Quotes and time zones
I have been quoted a bit in the press
recently and have now joined the club of those “quoted out of context”. It
comes with the territory, so I am not going to complain about it. I only want to
make a couple of things clear to the readers of this column.
Most importantly, at Origo we try to work
in Real Market Time (RMT). It is rather different from Economist’s Hypothetical
Time (EHT) or even Newspaper Headline Time (NHT). It is also quite a risky endeavour.
Switching for a moment to EHT, I do not
know where the world economy will be in 9 or 12 months from now. There are
simply too many unknowns at play. I have an opinion about a lot of them, but
those opinions are irrelevant when it comes to today’s practical investment
decisions. Those decisions are made in RMT.

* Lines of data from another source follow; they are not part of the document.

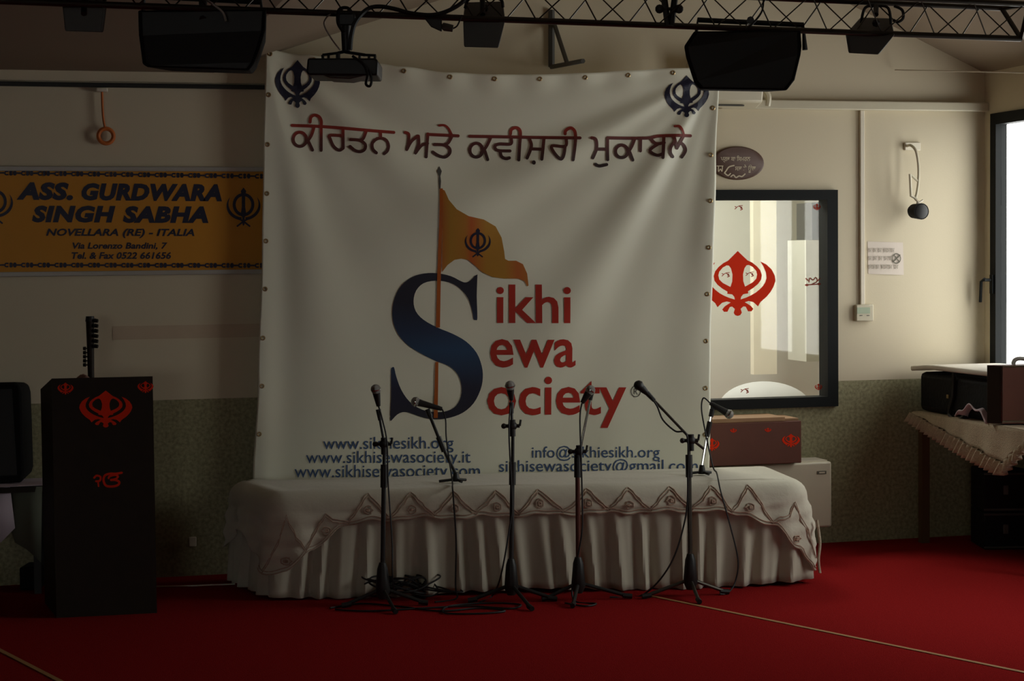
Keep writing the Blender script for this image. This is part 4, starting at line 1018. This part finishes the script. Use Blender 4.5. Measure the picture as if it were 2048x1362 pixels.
# box floodlights
def flood(poly_back, poly_front, hang, label, dD_=0.0):
    cx = sum(p[0] for p in poly_front) / 4; D0 = depth(tpt(cx)) + dD_
    s = thing('floodlight', P(cx, poly_front[0][1], D0), label, 'stage light', 'box floodlights hung on the truss')
    f4 = [P(x, y, D0 + .02) for x, y in poly_front]; b4 = [P(x, y, D0 + .14) for x, y in poly_back]
    MB().hexa(f4, b4).build('housing', M['grey'], s, bevel=.004)
    c_ = sum(f4, V()) / 4; MB().hexa([c_ + (p - c_) * .86 - FWD * .004 for p in f4], [c_ + (p - c_) * .86 + FWD * .002 for p in f4]).build('face_plate', M['grey'], s, smooth=False)
    top = sum(b4[:2], V()) / 2; a = P(hang[0], hang[1], D0 + .06)
    MB().tube(spline([P(poly_back[0][0], poly_back[0][1] + 12, D0 + .08), P(poly_back[0][0] + 8, hang[1] + 4, D0 + .06), a, P(poly_back[1][0] - 6, hang[1] + 4, D0 + .06), P(poly_back[1][0], poly_back[1][1] + 12, D0 + .08)]), .006, 6).build('yoke', M['black'], s)
    MB().tube([a, tpt(hang[0]) + UP * .02], .010, 8).ball(P((poly_back[0][0] + poly_back[1][0]) / 2, poly_back[0][1] + 12, D0 + .05), .016, 8).build('truss_hook', M['black'], s)
    return s
flood([(130, -8), (210, -6), (211, 8), (128, 6)], [(124, 6), (214, 8), (207, 66), (130, 63)], (168, -14), 'dark grey floodlight hung on the truss at far left beside loudspeaker')
flood([(930, 4), (1006, 2), (1010, 30), (926, 38)], [(926, 38), (1011, 40), (997, 97), (928, 95)], (965, -6), 'dark grey floodlight hung on the truss right of the projector')
flood([(1722, 34), (1782, 36), (1788, 60), (1700, 58)], [(1690, 68), (1790, 70), (1757, 110), (1697, 107)], (1752, 12), 'dark grey tilted floodlight hung near the right end of truss')
# projector on its drop mount
xm = 691; D0 = depth(tpt(xm))
pj = thing('projector', P(684, 155, D0), 'black projector hung upside down below the truss on a pole mount', 'projector')
MB().prism([P(x, y, D0 - .06) for x, y in ((615, 116), (752, 116), (756, 122), (755, 151), (618, 150), (612, 145))], FWD * .22).build('body', M['black'], pj, bevel=.008)
MB().prism([P(x, y, D0 - .05) for x, y in ((645, 150), (730, 151), (700, 158), (660, 156))], FWD * .15).build('lens_hood', M['grey'], pj, bevel=.004)
MB().tube([P(693, 26, D0), P(691, 60, D0), P(692, 102, D0)], [.017, .016, .014], 10).tube([P(684, 30, D0), P(687, 62, D0), P(691, 66, D0)], .006).build('mount_pole', M['black'], pj)
mb = MB()
for (q, w_) in ((((645, 110), (676, 106)), .005), (((690, 104), (730, 110)), .006), (((730, 110), (752, 111)), .005), (((645, 110), (646, 117)), .005), (((657, 109), (657, 117)), .005), (((720, 108), (719, 117)), .005), (((738, 110), (738, 117)), .005), (((750, 111), (750, 117)), .005), (((676, 106), (676, 117)), .008), (((690, 103), (676, 106)), .006)):
    mb.tube([P(q[0][0], q[0][1], D0), P(q[1][0], q[1][1], D0)], w_, 6)
mb.build('ceiling_bracket', M['black'], pj)
MB().obox(tpt(693) + UP * .0, RGT * .03, FWD * .02, UP * .02).build('truss_clamp', M['black'], pj, bevel=.004)
def wire(pts, label, r=.005, m='cable', name='power_cable'): return tag(MB().tube(spline(pts, 6), r, 6).build(name, M[m], loc=pts[0]), label, 'cable')
wire([P(705, 112, D0 - .07), P(728, 130, D0 - .08), P(735, 150, D0 - .08), P(732, 168, D0 - .08), P(740, 172, D0 - .08), P(743, 158, D0 - .08), P(738, 140, D0 - .08)], 'cable looping under the right end of the projector')
wire([P(700, 100, D0 - .02), P(703, 70, D0 - .02), P(712, 42, D0 - .02), P(735, 18, D0), P(760, 13, D0), P(790, 18, D0), P(820, 26, D0), P(862, 30, D0), P(895, 22, D0), P(925, 4, D0), P(932, -14, D0)], 'thick black cable running from projector pole along the truss', .008)
wire([P(688, 66, D0 - .03), P(676, 46, D0 - .03), P(678, 20, D0 - .03), P(695, 16, D0 - .03), P(705, 28, D0 - .03)], 'black cable loop at the top of projector pole', .006)
wire([P(680, 100, D0 - .03), P(662, 76, D0 - .03), P(648, 48, D0 - .03), P(658, 30, D0 - .03), P(672, 24, D0 - .01)], 'thin pale wire curving left of the projector pole', .003, 'alu')
pg = thing('cable_connector', P(870, 50, D0), 'black plug and grey connector dangling from the truss before gable wall', 'plug')
MB().hexa([P(848, 36, D0 - .02), P(884, 38, D0 - .02), P(884, 38, D0 + .02), P(848, 36, D0 + .02)], [P(862, 54, D0 - .02), P(884, 64, D0 - .02), P(884, 64, D0 + .02), P(862, 54, D0 + .02)]).build('plug', M['black'], pg, bevel=.004)
MB().tube([P(884, 50, D0), P(890, 54, D0), P(906, 57, D0)], [.010, .014, .012], 8).build('socket', M['grey'], pg)
wire([P(906, 57, D0), P(914, 52, D0), P(920, 40, D0), P(924, 30, D0)], 'thin cable rising from the grey connector to floodlight', .003)
wire([P(1527, 0, depth(tpt(1520))), P(1524, 22, depth(tpt(1520))), P(1510, 42, depth(tpt(1520)) - .02), P(1490, 60, depth(tpt(1500)) - .03)], 'cable running down to the right hanging loudspeaker', .004)
wire([P(410, -2, depth(tpt(410)) - .03), P(425, 8, depth(tpt(410)) - .04), P(445, 24, depth(tpt(410)) - .04), P(452, 42, depth(tpt(410)) - .04)], 'pale cable hanging over the left hanging loudspeaker', .004, 'alu')
wire([P(1788, 12, depth(tpt(1790))), P(1804, 20, depth(tpt(1790))), P(1806, 36, depth(tpt(1790))), P(1796, 44, depth(tpt(1790))), P(1786, 40, depth(tpt(1790)))], 'short looped cable beside the tilted floodlight', .006)
# hanger with knobs
hx = 1338; Dh = depth(tpt(hx))
hg = thing('truss_hanger', tpt(hx), 'black V shaped truss hanger with two round knobs', 'hanger')
MB().tube([P(1326, -20, Dh), P(1336, 52, Dh - .01)], .012, 6).build('strap', M['black'], hg); MB().tube([P(1352, -20, Dh), P(1342, 52, Dh - .01)], .012, 6).build('strap', M['black'], hg)
for x in (1319, 1358): MB().ball(P(x, 18, Dh - .01), .017, 10).build('knob', M['black'], hg)
MB().tube([P(1319, 18, Dh - .01), P(1358, 18, Dh - .01)], .007, 6).build('cross_bar', M['black'], hg)
# triangular bracket on the gable wall
br = thing('wall_bracket', onY(1104, 137, 0), 'grey triangular metal bracket on the gable wall above the banner', 'bracket')
v0, v1 = onY(1103, 20, -.02), onY(1103, 134, -.02)
arm = P(1166, 122, depth(v1) - .62); mid = v1 + (arm - v1) * .52
MB().tube([v0, v1], .018, 6).build('upright', M['alu'] if False else M['grey'], br); MB().tube([v1, arm], .013, 6).build('arm', M['grey'], br); MB().tube([onY(1108, 46, -.02), mid], .013, 6).build('diagonal', M['grey'], br)

# ------------------------------------------------------------------ right corner: table with cases
lg = onZ(1848, 1085); tx0 = lg.x - .03
zTb = onY(1835, 826, lg.y).z
yb_, yf_ = lg.y + .05, lg.y - 1.25
xw = XR - .03
print('right table', lg, zTb, XR)
tR = thing('corner_table', V(((tx0 + xw) / 2, lg.y - .5, 0)), 'wooden table along the right wall in the far right corner', 'table')
MB().box((tx0, yf_, zTb - .03), (xw, yb_, zTb)).build('top', M['leg'], tR, smooth=False)
for (x, y) in ((tx0 + .03, lg.y), (tx0 + .03, yf_ + .05), (xw - .03, lg.y), (xw - .03, yf_ + .05)): MB().box((x - .024, y - .024, 0), (x + .024, y + .024, zTb - .03)).build('leg', M['leg'], tR, smooth=False)
MB().box((tx0 + .01, yf_ + .05, zTb - .1), (tx0 + .03, lg.y, zTb - .03)).build('apron', M['leg'], tR, smooth=False)
# frilled cloth: its corner hangs over the long side
cl = thing('frilled_cloth', V((tx0, lg.y - .6, zTb)), 'cream frilled tablecloth with a corner hanging over the corner table', 'tablecloth')
xs_ = tx0 - .02
hp = [onX(px, py, xs_) for px, py in ((1826, 826), (2010, 948), (2052, 842))]
hp[0].z = zTb + .004; hp[2] = V((xs_, hp[2].y - .1, zTb + .004))
mb = MB(); mb.add([V((xs_, hp[0].y, zTb + .006)), V((xs_, hp[2].y, zTb + .006)), V((xw, hp[2].y, zTb + .006)), V((xw, hp[0].y, zTb + .006))], [(0, 1, 2, 3)]); mb.build('top_sheet', M['lace'], cl, solid=.003, smooth=False)
mb = MB(); T0, T1 = V((xs_, hp[0].y, zTb + .004)), V((xs_, hp[2].y, zTb + .004)); C0 = hp[1]
tipf = ((C0 - T0).dot(T1 - T0)) / (T1 - T0).length_squared
drop = zTb - C0.z
def dropfn(u): return drop * (u / tipf if u < tipf else (1 - u) / (1 - tipf))
fr_ = .78
mb.grid(lambda u, v: T0 + (T1 - T0) * u + V((-.012 * v - .008 * math.sin(u * 40) * v, 0, -dropfn(u) * fr_ * v)), [i / 60 for i in range(61)], [j / 8 for j in range(9)]); mb.build('hanging_corner', M['lace'], cl, solid=.002)
mb = MB()
def frill(u, v):
    p = T0 + (T1 - T0) * u; d0 = dropfn(u) * fr_; w_ = .055 + .02 * math.sin(u * 3.14)
    n2 = V((0, (1 if u < tipf else -1) * .35, -1)).normalized()
    return p + V((-.018 - (.010 + .016 * v) * math.sin(u * 175) - .01 * v, 0, -d0)) + n2 * (w_ * v)
mb.grid(frill, [i / 260 for i in range(261)], [j / 5 for j in range(6)]); mb.build('frill', M['lace'], cl, solid=.002)
# black bag, white board, brown case, cloth
zt3 = zTb + .012
def yx(px, x): return onX(px, 780, x).y
bgx = tx0 + .02
y0, y1 = yx(1838, bgx), yx(1990, bgx)
zb3 = onX(1838, 743, bgx).z
bag = thing('black_bag', V((bgx + .15, (y0 + y1) / 2, zt3)), 'black padded instrument bag with strap on the corner table', 'bag')
mb = MB(); mb.box((bgx, y1, zt3), (xw - .05, y0, zb3)); mb.build('body', M['bag'], bag, bevel=.03)
q0 = lambda x, y: onX(x, y, bgx - .012)
MB().tube(spline([q0(1908, 742), q0(1906, 790), q0(1898, 822), q0(1903, 834), q0(1915, 840), q0(1930, 833)]), .012, 6).build('strap', M['black'], bag)
MB().obox(q0(1896, 793), V((0, .012, 0)), V((.004, 0, 0)), V((0, 0, .01))).build('buckle', M['eyelet'], bag)
bz = zb3 + .002
bd = MB(); e0_, e1_ = onX(1830, 738, bgx).y, onX(1990, 780, bgx).y + .02
mb = MB(); mb.grid(lambda u, v: V((bgx - .03 + (xw - .02 - bgx) * v, e0_ + (e1_ - e0_) * u, bz + .014 + .016 * min(1, u * 4) * 1.2)), [0, .02, .1, .2, .3, .6, 1], [0, .5, 1]); 
tag(mb.build('white_board', mat('white_board', (.66, .62, .54), .4), solid=.028, bevel=.008, loc=(bgx, e0_, bz)), 'long white board lying on top of the black bag by window', 'board')
cx_ = tx0 + .0
y2 = onX(1983, 780, cx_).y
zc0, zc1 = zt3 + .004, onX(1990, 730, cx_).z
cs = thing('brown_case', V((cx_ + .2, y2 - .2, zc0)), 'brown hard case with metal edges on the near end of corner table', 'case')
fy0 = onX(2003, 780, cx_).y
dc = depth(onX(2003, 780, cx_))
q = [P(1974, 828, dc + .05), P(2004, 831, dc), P(2090, 831, dc - .01), P(2070, 828, dc + .2)]
base4 = [V((p.x, p.y, zc0)) for p in q]; topz = P(2004, 731, dc).z
mb = MB(); mb.hexa(base4, [V((p.x, p.y, topz)) for p in base4]); mb.build('shell', M['box'], cs, smooth=False)
def edge(a, b, z0, z1): MB().tube([V((a.x, a.y, z0)), V((b.x, b.y, z1))], .006, 4).build('metal_edge', M['chrome'], cs, smooth=False)
edge(base4[1], base4[2], topz - .005, topz - .005); edge(base4[1], base4[2], zc0 + .012, zc0 + .012); edge(base4[1], base4[1], zc0 + .01, topz); edge(base4[2], base4[2], zc0 + .01, topz)
MB().hexa([base4[0] + UP * .002 - FWD * .004, base4[1] + UP * .002 - FWD * .004, base4[1] + UP * .002, base4[0] + UP * .002], [V((p.x, p.y, topz - .003)) for p in (base4[0] - FWD * .004, base4[1] - FWD * .004, base4[1], base4[0])]).build('dark_side', M['wood'], cs, smooth=False)
hp_ = [P(2026, 729, dc + .05), P(2030, 720, dc + .05), P(2042, 717, dc + .05), P(2060, 722, dc + .05), P(2062, 729, dc + .05)]; MB().tube(spline(hp_), .012, 6).build('handle', M['alu'], cs)
c = onX(1950, 822, tx0 - .005); mb = MB()
mb.grid(lambda u, v: V((c.x - .03 + .10 * v, c.y + .17 - .34 * u, zt3 + .008 + .07 * math.sin(u * 3.14) * (1 - .5 * v) + .012 * math.sin(u * 17 + v * 6))), [i / 24 for i in range(25)], [j / 8 for j in range(9)])
tag(mb.build('folded_scarf', M['lilac'], solid=.006, loc=c), 'crumpled lilac white scarf beside the brown case on corner table', 'scarf')
# two black flight cases under the table
for (ya, yb2, nm, lb) in ((982, 1040, 0, 'black flight case under the corner table, upper of the two'), (1046, 1112, 1, 'black flight case on the floor under the corner table, lower of the two')):
    xF = tx0 + .10
    L_ = onZ(1968, 1100); R_ = L_ + RGT * .42
    zlo = 0.002 if nm else .215; zhi = .212 if nm else .44
    fcx = thing('flight_case', V((L_.x, L_.y, zlo)), lb, 'case', 'black flight cases under the corner table')
    mb = MB(); mb.hexa([V((p.x, p.y, zlo)) for p in (L_, R_, R_ + FWD * .3, L_ + FWD * .3)], [V((p.x, p.y, zhi)) for p in (L_, R_, R_ + FWD * .3, L_ + FWD * .3)]); mb.build('shell', M['bag'], fcx, bevel=.006)
    for z in (zlo + .012, zhi - .012): MB().tube([L_ + UP * (z - L_.z) - FWD * .004, R_ + UP * (z - L_.z) - FWD * .004], .006, 6).build('edge_rail', M['grey'], fcx)
    for k in (.12, .30): MB().obox(L_ + RGT * k + UP * ((zlo + zhi) / 2 + .01) - FWD * .006, RGT * .014, FWD * .005, UP * .026).build('latch', M['grey'], fcx, bevel=.003)
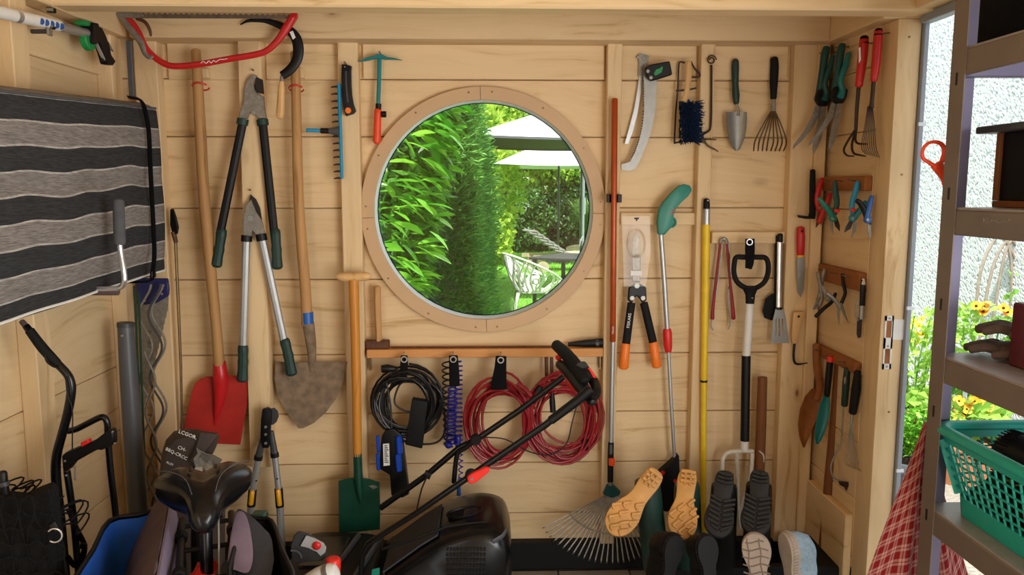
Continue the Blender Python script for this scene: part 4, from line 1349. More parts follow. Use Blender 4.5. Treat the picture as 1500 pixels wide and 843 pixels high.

The only thing I know is that
in RMT, we are right now putting the doom-and-gloom-and collapse
scenario of the past four months behind us and that is enough to make the
markets react. Another setback may come later, but it is not visible in any
economic indicators right now,. We will jump off that bridge when we reach it, i.e. when it becomes relevant in RMT.
Europe is in a crisis, and for several
reasons. In EHT, government debt, inadequate institutions, and way too weak
banks are central ingredients. But in RMT, a crisis accelerates dramatically if
a country or a bank cannot roll over existing debt. The European inter-bank
market is pretty much dysfunctional, but ECB has taken over the role as a
clearing house. It is certainly not optimal, but it works for now.
The almost weekly auctions over European
government bonds is the space to watch (in RMT), when it comes to the
government debt situation. As long as the euro-zone countries can refinance
themselves at almost normal market conditions, the crisis is not spinning out
of control. That is enough for now.
Everywhere the game is to play for time,
time to stabilise the economies, and time to revive the economic growth. As
opposed to financial markets myths, it is really the only way to solve the
problems. There is no quick way out. The best we can hope for is that the train
does not run off the track in the meantime.
It is a question of perceived
probabilities. Every time the markets perceive a change in the probability that
we remain on track, it is good or bad news. And that is exactly what we at
Origo try to monitor.
Greece
Despite some last-ditch brinkmanship, the
negotiations between the private sector bondholders and the Greek government
continue, and now appear to be heading for some kind of resolution. It will
mean that the official debt write down is 50% while the real haircut (once the
new, longer-dated bonds are issued) will be some 68%. Let us get it in the bag
so we can move on.
Speedy solution to EU crisis?
Germany and France now wants to speed up
the resolution of the crisis and the final designs of the new EU institutions.
It does not make the overall plan more correct. There has been an interesting
change in the language. Germany’s foreign minister Westerwelle now talks about
solidarity with the countries in trouble. He also talked about long-term
solutions. If we could please hear some more about this solidarity, please.
Westerwelle also wants to speed up the creation of a European rating agency.